Winter bald nur noch im Kino?

Bei dem Filmfestival „Wetterfest: Eis und Schnee“ wird es im Kino 46 kalt auf der Leinwand

Es ist das vielleicht wichtigste Thema unserer Zeit: Das Klima ist nicht mehr eine selbstverständliche, gottgegebene Konstante unserer Existenz, sondern verändert sich durch die Aktivitäten der Menschen – mit drastischen Konsequenzen. Da ist es doch eine sehr findige Idee, wenn zum Sommerbeginn das Bremer Kommunalkino ein kleines Filmfestival veranstaltet, in dem nur Filme voller Eis und Schnee gezeigt werden. In Kooperation mit der Frankfurter Kinothek, dem „Alfred-Wegener-Institut“ und dem „Haus der Wissenschaft“ laufen in dieser Woche ganz unterschiedliche Spielfilme, Dokumentationen und experimentelle Arbeiten, denen gemeinsam ist, dass man beim Ansehen ins Frösteln geraten könnte.

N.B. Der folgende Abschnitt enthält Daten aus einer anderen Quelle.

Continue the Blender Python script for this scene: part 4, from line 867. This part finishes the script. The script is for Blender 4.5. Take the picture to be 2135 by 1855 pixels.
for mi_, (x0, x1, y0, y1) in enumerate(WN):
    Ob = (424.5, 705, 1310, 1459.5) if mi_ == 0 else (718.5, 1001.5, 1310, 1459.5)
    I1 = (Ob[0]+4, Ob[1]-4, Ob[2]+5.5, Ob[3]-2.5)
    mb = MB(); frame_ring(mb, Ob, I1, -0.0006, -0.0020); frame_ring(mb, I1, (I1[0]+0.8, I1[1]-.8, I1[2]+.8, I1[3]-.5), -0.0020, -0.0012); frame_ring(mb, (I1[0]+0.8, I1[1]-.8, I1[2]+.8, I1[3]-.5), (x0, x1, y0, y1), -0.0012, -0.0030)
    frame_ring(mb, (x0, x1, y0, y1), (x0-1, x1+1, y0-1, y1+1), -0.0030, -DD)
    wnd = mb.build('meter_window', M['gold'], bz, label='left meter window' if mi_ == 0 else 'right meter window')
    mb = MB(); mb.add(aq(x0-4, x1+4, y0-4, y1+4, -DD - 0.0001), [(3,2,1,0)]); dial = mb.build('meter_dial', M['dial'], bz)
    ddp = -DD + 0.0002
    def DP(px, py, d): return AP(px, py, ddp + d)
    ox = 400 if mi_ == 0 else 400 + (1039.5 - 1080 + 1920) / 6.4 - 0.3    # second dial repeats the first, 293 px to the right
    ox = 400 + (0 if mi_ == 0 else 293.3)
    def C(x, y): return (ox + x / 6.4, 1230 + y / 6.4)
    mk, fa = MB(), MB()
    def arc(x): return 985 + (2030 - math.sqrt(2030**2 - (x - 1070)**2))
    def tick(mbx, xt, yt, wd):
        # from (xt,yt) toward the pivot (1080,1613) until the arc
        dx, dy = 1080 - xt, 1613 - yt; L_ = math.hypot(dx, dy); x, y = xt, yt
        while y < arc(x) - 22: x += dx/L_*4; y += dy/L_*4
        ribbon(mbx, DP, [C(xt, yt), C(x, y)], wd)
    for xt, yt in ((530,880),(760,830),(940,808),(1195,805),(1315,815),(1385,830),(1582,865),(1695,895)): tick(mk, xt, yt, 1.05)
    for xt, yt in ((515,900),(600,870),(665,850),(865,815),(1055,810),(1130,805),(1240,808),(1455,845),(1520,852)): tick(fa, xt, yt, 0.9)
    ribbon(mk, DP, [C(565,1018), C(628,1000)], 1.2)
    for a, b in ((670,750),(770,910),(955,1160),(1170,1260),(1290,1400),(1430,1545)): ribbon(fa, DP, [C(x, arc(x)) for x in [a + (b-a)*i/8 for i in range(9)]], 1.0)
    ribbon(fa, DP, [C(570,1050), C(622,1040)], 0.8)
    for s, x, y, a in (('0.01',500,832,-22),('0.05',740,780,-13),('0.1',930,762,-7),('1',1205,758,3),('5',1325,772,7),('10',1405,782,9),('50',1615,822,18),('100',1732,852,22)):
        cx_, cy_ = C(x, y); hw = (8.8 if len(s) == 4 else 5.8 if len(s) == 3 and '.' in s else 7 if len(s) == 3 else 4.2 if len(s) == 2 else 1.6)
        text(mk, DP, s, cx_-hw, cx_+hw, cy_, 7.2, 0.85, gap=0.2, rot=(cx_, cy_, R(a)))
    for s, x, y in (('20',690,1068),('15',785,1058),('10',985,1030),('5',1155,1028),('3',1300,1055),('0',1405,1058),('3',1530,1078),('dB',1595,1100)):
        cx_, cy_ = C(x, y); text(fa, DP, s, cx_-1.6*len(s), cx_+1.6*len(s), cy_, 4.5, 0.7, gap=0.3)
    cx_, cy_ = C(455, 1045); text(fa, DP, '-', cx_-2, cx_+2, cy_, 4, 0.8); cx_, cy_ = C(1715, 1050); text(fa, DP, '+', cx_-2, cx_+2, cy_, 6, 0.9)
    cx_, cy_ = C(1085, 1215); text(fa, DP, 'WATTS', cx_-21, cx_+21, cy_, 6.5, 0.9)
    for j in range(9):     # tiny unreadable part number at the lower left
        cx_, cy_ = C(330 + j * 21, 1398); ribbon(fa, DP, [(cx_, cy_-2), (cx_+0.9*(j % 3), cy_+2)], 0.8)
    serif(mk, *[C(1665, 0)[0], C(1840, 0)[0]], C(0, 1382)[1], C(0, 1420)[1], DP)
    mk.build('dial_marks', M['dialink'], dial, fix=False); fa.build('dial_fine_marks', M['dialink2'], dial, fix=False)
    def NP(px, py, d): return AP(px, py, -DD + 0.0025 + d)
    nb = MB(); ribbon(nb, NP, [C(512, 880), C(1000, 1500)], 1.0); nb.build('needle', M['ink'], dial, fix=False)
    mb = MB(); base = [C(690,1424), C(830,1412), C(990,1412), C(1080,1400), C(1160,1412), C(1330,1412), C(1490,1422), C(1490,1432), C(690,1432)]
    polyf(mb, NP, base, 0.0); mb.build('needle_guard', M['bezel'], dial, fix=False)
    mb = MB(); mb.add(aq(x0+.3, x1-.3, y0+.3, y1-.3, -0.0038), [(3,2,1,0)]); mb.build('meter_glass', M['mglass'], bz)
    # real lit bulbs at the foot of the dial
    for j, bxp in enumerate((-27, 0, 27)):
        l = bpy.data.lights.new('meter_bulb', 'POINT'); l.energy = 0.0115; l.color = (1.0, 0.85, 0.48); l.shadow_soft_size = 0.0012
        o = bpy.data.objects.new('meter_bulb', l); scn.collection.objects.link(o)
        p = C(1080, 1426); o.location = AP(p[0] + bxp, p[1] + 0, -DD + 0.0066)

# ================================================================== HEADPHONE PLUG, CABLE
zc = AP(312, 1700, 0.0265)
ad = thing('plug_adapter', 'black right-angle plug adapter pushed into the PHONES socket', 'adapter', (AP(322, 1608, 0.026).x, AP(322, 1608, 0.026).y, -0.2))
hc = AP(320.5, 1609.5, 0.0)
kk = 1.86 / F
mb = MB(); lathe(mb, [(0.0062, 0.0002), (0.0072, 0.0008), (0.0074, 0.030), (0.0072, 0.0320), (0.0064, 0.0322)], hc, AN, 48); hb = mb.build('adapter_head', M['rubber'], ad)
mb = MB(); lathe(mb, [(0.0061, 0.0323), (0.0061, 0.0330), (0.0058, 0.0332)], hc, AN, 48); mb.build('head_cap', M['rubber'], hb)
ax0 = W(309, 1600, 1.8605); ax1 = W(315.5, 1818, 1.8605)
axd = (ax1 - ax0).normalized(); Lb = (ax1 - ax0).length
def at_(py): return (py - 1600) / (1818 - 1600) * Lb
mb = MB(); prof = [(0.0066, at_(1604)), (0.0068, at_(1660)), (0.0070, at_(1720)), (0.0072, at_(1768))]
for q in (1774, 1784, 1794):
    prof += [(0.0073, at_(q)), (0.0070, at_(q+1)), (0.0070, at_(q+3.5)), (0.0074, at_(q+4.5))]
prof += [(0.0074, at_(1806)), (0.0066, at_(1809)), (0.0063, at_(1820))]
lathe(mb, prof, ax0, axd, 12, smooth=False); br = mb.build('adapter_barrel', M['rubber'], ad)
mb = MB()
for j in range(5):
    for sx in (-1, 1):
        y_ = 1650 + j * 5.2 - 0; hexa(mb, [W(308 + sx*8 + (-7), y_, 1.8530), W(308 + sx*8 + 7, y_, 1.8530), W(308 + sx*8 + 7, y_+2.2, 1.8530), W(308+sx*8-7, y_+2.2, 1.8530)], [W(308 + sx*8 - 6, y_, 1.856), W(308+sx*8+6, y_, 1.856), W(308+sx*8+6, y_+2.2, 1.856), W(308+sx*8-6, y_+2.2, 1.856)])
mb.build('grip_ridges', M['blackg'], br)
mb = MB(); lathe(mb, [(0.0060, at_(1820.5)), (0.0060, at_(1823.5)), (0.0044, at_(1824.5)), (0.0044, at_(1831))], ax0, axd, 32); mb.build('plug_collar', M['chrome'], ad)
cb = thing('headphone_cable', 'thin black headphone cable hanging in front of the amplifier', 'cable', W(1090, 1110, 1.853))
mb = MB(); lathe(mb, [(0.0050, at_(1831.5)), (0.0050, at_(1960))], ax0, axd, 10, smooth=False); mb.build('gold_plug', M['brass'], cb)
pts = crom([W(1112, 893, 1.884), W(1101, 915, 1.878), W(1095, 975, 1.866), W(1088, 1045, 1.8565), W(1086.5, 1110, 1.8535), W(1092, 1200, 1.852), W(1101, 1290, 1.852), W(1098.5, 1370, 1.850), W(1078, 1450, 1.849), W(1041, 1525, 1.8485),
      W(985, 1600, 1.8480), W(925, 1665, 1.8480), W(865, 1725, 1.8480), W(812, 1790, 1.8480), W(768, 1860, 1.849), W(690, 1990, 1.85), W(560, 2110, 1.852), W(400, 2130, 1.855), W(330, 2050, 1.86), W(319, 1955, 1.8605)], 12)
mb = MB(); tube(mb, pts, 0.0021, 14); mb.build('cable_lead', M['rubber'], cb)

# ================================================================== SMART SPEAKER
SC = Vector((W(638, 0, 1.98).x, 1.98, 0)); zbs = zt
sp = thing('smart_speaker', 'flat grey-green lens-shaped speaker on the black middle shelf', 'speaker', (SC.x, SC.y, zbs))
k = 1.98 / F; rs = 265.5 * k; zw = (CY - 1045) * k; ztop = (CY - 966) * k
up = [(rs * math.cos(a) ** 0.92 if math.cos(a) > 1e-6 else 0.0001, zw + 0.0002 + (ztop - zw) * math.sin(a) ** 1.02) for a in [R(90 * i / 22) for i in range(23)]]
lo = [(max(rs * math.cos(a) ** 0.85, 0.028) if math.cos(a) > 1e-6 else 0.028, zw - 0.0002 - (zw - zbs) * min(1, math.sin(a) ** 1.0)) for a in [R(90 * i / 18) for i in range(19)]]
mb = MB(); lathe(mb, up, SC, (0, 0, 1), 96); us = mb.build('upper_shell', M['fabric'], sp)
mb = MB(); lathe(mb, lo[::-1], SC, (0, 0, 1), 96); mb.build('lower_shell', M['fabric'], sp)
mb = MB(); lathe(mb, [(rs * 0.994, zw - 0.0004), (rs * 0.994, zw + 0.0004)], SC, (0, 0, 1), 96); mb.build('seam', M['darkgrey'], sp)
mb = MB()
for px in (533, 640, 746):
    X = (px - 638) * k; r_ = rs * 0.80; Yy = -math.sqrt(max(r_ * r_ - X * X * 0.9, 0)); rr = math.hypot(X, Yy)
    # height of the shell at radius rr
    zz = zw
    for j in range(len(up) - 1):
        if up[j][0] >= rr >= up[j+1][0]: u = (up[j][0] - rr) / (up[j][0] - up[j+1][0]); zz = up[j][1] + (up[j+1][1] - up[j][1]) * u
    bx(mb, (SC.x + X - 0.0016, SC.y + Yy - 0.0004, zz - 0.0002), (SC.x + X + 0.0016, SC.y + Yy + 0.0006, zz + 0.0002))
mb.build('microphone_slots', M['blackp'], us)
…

Das Filmfestival begann gestern mit dem Stummfilmklassiker „Nanook of the North“ von Robert Flaherty. 1921 drehte der Regisseur ihn unter den Inuit in Nordkanada als das zugleich dramatische und poetische Porträt einer Gruppe von Menschen, die in Harmonie mit der Natur leben und arbeiten. Wenn dieser Einklang zerstört ist, rächt sich die Erde. Diese Schreckensbotschaft hat in den letzten Jahren kaum jemand so dramatisch vermittelt wie Roland Emmerich in seinem Katastrophenfilm „The Day After Tomorrow“ (heute um 18.00 Uhr). Dieser ist zwar ein dramaturgisch eher schlicht gestricktes Spektakel, aber im Gedächtnis bleiben die Bilder des von Eismassen überzogenen New York, die einen sehr intensiven Eindruck davon vermitteln, was ein aus dem Gleichgewicht gebrachtes Klima für die Menschheit bedeuten kann.

Von der drohenden Klimakatastrophe erzählt heute Abend um 20.30 Uhr auch der Bremer Natur- und Tierfilmer Uwe Müller in seinem Dokumentarfilm „Das Ende der Gletscher – Pinguine und Robben in Gefahr“, bei dem es ihm gelang, eine Tierdokumentation mit niedlichen Aufnahmen von Tieren aus der Antarktis, Patagonien und den Alpen mit einem ökologisch wissenschaftlichen Feature zu kreuzen.

Die Laterna magica war eine Vorform des Kinos, bei der Bilder an die Wände projiziert wurden, in denen sich durch viele mechanische Tricks einzelne Elemente bewegten. Die Sammler Karin Bienek und Ludwig Vogl-Bienek werden am Sonntag um 20.30 Uhr im Kinosaal einen dieser Apparate in der historisch verbürgten Form aufbauen und mit ihm ausgesuchte Bilder zum Thema Winter an die Wände werden. Zu den zugleich ältesten und eindrucksvollsten Filmaufnahmen, die es von der Antarktis gibt, zählen jene, die der Kameramann Frank Hurley 1919 während der gescheiterten Expedition von Ernest Shackleton gemacht hat. Seine Aufnahmen von dem durch die Eismassen zerdrückten Expeditionsschiff „Endurance“ erinnern nicht umsonst an das Schiffswrack in dem berühmten Bild von Caspar David Friedrich. Hurleys Dokumentation „South“ ist am Freitag um 20.30 Uhr zu sehen.

Das Programm wird durch zwei Genrefilme abgerundet, in denen Schneelandschaften zelebriert werden. „Leichen pflastern seinen Weg“ (Fr. 18.00 Uhr & Sa 22.30 Uhr) ist einer der wenigen Western, die im Winter spielen, und der Regisseur Sergio Corbucci nutzte das Wetter dramaturgisch sehr geschickt, indem er etwa seinen von Klaus Kinski gespielten Kopfgeldjäger die Leichen im meterhohen Schnee begraben und nach der Schmelze einsammeln lässt. In John Carpenters „Das Ding aus einer anderen Welt“ (Fr. 22.30 Uhr & Di. 20.30 Uhr) wird schließlich ein Wissenschaftlerteam in der polaren Eiswüste von einem außerirdischen Monster angegriffen.